Restate the opening lines of the material below word for word, stopping after the line that contains "random.seed(7)".

-------- DATA PROVIDED --------

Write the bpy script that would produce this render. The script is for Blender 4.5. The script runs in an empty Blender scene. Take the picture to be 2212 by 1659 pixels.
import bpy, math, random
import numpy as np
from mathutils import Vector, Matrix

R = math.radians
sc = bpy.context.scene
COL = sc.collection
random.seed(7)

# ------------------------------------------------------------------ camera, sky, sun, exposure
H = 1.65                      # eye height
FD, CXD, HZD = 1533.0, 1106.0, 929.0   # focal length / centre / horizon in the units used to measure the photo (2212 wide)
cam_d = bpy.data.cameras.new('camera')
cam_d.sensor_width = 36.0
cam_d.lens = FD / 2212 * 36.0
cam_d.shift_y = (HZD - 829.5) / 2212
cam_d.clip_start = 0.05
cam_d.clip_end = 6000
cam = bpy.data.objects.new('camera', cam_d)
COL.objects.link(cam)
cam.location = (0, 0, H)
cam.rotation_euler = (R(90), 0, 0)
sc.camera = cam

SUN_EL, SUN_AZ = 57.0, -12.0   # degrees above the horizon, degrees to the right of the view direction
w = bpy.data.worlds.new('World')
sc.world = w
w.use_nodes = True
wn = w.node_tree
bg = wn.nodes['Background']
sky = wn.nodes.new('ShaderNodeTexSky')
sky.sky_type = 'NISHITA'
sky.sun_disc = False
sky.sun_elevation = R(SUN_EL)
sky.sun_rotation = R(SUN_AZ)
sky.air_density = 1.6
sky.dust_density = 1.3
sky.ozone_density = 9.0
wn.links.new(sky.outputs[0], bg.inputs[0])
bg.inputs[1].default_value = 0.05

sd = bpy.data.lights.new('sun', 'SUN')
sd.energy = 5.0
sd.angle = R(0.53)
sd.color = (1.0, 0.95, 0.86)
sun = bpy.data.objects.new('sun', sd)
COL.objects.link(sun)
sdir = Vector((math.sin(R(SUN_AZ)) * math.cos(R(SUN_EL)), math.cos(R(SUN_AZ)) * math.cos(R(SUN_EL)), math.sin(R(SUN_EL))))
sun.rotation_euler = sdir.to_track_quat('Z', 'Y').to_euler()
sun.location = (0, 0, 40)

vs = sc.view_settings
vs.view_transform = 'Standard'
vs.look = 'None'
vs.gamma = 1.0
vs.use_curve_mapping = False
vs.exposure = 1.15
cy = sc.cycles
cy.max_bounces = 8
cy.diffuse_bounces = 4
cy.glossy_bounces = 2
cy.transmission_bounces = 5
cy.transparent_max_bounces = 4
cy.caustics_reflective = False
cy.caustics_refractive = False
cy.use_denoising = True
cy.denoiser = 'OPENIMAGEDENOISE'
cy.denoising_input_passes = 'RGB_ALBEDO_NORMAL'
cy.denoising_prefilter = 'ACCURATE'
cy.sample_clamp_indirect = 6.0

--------

▸ WORKED ANSWER
Write the bpy script that would produce this render. The script is for Blender 4.5. The script runs in an empty Blender scene. Take the picture to be 2212 by 1659 pixels.
import bpy, math, random
import numpy as np
from mathutils import Vector, Matrix

R = math.radians
sc = bpy.context.scene
COL = sc.collection
random.seed(7)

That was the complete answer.